Wednesday, February 17, 2010

A Strange Welcome to the Free Market


While I was looking over the menu at a restaurant while on a business trip last year, I noticed that basa was on the menu.  I love catfish so I ordered both an appetizer with basa and a main dish.  My co-workers were curious as to why I seemed so enamored with something they'd never heard of.  "It's catfish," I said.  I went on to explain that a law requires catfish from Vietnam to be labeled as "basa".

Catfish farming is relatively new to the agricultural industry.  Farmers developed methods to breed and grow channel catfish in ponds and distribute the delicious fish to grocery stores, fish markets and restaurants throughout the country.  It's been a lucrative industry.  Like all money making industries, catfish farming has attracted new businesses both at home and abroad who wish to get a piece of the lucrative market.  And like fruit, sugar, cotton and other products, producers have strived to impede the competition.

Like its neighbor to the north, the once communist Vietnam has been softening up its trade policies and slowly dabbling in free market capitalism.  One of the markets they tried to enter is the U.S. catfish market.  The Mekong Delta turns out to be a great place to breed and grow catfish.  Rather than growing the fish in ponds, the farmers build cages in the river itself.  It's a lower cost means of production, and Vietnamese catfish usually goes for about $1/pound less than U.S. catfish.  With the Vietnamese competition taking a piece of the market and cutting profits, U.S. producers sought out on a mission to stop the competition.

The best way to stop the competition is to lobby Congress.  Because of international trade agreements, their options were limited.  In 2002 they came up with the idea that Vietnamese catfish wasn't real catfish.  There are various breeds of catfish: channel catfish, bullheads, flatheads, blue catfish, the little inch-long catfish you can put in your aquarium...  Different breeds of catfish can be found in rivers throughout the world.  The warm rivers of South East Asia provide a good habitat for catfish.  They're all catfish.  But U.S. catfish producers managed to convince Congress and the Bush administration that catfish from Vietnam shall not be called "catfish" but "basa".  Any catfish from Vietnam must be labeled as "basa" in the U.S.  You won't find it in your local grocery store.  It's mostly served in restaurants.

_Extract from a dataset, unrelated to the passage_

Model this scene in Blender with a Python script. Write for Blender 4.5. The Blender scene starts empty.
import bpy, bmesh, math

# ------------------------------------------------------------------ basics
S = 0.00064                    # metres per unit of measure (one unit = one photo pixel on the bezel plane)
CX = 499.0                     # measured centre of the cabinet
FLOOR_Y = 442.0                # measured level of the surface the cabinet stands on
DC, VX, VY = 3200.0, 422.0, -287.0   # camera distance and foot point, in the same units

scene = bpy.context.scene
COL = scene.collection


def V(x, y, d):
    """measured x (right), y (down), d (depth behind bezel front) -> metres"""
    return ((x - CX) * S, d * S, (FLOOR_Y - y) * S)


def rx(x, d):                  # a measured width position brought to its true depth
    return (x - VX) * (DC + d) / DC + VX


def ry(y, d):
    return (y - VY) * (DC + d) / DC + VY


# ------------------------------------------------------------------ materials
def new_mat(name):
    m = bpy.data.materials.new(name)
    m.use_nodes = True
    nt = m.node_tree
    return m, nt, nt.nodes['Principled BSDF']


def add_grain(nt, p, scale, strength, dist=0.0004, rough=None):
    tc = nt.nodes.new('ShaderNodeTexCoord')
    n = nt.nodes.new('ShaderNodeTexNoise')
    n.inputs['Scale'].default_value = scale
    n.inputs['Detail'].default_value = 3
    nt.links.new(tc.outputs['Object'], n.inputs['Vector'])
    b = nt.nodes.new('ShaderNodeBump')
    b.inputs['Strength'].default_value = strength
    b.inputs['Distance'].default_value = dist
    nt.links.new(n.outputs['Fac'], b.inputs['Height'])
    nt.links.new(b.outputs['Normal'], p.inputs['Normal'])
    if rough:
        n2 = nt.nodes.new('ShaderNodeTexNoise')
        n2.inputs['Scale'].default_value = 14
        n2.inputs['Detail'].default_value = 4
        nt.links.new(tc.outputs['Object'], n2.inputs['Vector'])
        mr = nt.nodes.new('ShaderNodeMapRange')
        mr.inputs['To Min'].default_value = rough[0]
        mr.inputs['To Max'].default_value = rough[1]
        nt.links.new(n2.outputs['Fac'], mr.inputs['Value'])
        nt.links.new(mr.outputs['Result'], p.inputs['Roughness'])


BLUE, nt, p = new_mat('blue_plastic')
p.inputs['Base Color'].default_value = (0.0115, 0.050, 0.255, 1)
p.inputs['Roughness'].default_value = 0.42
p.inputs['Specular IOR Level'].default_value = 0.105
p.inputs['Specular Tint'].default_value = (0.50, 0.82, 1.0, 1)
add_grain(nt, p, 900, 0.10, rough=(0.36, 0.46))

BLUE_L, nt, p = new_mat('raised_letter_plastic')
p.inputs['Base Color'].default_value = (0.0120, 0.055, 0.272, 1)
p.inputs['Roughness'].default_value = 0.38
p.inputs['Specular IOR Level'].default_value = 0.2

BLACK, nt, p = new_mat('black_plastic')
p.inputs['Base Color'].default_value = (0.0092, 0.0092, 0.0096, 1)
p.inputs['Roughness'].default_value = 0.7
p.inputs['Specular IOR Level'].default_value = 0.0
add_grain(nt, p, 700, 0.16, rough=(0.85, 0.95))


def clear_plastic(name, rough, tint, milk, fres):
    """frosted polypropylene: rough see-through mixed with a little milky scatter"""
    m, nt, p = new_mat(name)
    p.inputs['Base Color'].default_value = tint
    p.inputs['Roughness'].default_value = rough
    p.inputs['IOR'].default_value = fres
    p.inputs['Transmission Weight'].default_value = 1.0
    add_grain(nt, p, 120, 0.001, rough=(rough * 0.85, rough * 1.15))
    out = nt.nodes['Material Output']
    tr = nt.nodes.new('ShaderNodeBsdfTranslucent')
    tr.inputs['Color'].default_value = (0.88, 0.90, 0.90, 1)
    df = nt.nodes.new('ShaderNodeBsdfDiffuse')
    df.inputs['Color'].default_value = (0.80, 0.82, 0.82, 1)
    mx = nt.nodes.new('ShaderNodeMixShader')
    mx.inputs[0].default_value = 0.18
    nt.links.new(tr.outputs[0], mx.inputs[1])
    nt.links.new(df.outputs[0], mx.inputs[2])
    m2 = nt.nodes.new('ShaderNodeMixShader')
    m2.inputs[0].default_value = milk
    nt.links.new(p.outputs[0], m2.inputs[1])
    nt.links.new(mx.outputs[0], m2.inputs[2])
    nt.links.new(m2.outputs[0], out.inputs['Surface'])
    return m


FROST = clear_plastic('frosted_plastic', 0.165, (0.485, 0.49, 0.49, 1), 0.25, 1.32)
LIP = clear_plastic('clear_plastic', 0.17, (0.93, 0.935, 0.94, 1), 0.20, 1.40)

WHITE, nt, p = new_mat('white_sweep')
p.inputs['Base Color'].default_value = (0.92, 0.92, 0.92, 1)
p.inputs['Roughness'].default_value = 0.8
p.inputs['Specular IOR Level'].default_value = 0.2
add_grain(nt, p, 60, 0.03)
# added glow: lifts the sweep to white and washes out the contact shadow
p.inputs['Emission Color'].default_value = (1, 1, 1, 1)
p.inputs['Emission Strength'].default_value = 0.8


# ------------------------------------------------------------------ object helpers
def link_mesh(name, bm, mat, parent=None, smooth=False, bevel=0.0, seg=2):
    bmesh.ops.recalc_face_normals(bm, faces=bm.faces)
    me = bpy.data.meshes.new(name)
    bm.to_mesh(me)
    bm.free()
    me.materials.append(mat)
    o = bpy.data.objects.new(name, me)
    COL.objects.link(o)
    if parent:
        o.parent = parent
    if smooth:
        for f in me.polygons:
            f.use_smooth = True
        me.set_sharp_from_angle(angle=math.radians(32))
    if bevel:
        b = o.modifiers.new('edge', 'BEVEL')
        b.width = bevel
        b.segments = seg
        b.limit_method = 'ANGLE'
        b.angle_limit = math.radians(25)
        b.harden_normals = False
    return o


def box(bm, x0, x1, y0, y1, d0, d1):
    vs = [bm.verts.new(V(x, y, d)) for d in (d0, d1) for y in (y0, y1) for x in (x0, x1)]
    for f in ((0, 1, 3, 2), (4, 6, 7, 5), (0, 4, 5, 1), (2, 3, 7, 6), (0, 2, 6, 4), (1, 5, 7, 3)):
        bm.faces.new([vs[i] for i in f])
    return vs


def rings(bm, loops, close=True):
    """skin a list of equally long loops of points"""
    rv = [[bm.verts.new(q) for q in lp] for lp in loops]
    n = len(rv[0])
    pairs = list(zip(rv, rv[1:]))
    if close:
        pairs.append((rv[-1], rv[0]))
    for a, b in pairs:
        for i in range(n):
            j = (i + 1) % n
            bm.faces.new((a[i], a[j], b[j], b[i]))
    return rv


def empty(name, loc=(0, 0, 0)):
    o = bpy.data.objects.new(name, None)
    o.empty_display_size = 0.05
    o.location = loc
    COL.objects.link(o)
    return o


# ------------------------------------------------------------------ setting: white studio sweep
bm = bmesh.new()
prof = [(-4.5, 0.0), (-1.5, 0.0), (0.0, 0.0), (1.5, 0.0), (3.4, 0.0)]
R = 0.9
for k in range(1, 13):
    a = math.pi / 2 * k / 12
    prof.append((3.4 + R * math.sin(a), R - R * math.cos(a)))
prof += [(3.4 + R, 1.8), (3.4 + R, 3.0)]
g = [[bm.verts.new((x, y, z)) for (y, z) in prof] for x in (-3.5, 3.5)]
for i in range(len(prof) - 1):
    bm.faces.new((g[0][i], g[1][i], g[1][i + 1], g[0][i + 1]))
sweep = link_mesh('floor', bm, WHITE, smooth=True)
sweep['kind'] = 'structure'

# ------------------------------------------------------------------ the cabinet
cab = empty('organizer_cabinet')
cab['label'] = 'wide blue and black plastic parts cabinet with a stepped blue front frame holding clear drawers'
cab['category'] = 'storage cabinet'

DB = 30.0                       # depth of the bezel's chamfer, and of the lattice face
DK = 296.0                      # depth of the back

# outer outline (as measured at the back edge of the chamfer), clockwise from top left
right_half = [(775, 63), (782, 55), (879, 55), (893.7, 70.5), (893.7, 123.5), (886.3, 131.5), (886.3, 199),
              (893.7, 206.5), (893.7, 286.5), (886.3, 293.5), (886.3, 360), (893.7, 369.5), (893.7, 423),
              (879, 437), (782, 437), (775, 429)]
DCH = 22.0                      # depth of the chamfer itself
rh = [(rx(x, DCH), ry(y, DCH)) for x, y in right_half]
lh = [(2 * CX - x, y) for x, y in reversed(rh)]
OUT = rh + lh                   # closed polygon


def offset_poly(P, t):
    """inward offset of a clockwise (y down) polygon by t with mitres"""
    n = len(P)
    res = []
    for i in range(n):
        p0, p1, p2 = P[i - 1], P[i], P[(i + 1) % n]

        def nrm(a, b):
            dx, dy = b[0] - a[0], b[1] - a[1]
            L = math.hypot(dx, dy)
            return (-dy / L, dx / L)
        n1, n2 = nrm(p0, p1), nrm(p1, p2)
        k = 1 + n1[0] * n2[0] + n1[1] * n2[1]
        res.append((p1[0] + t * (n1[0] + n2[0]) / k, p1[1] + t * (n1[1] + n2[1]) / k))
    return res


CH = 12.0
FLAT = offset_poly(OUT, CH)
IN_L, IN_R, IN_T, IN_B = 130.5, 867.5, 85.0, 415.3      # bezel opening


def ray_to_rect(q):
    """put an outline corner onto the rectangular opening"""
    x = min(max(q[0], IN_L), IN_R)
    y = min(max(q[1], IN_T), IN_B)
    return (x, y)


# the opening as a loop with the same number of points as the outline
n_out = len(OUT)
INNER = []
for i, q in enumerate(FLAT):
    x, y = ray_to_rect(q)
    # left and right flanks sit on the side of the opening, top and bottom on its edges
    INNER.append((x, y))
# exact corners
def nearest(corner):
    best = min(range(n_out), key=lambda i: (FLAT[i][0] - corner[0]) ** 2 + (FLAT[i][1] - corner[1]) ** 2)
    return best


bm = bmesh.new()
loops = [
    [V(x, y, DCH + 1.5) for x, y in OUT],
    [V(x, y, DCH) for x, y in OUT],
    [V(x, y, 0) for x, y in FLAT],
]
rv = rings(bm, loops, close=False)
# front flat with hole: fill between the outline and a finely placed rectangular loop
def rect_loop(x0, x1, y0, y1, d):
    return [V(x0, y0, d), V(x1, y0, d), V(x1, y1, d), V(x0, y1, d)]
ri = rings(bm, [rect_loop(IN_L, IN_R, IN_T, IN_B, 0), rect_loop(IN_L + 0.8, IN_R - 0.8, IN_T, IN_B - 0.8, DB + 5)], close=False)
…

But the catfish lobby kept pressing for more.  In 2008 they convinced Congress and the Bush administration that Vietnamese catfish posed a health risk.  About 3% of salmonella deaths each year are attributed to fish.  No death in the U.S. has ever been attributed to Vietnamese catfish.  Nevertheless, U.S. catfish producers convinced the government that Vietnamese catfish posed an elevated risk and needed to be subjected to an enhanced inspection process.

Catfish producers from Vietnam say the rules do not allow sufficient time for foreign producers to convert from the Food and Drug Administration inspection process. Under the 2008 farm bill, catfish inspections are to move to the USDA.  Foreign importers say, the program would effectively ban their product.  Welcome to the free market, Vietnam.

And this is why I was so eager to eat the basa at that restaurant.  Knowing the underhanded trade practices of the U.S. catfish industry, I hadn't had an appetite for catfish for years.  As I saw it in the supermarket, I just passed it by.  When I saw it on that menu, it was not only a chance to eat the catfish that I love so much, it was also a chance to thumb my nose at immoral trade practices.  And it was just as delicious as any catfish I ever had.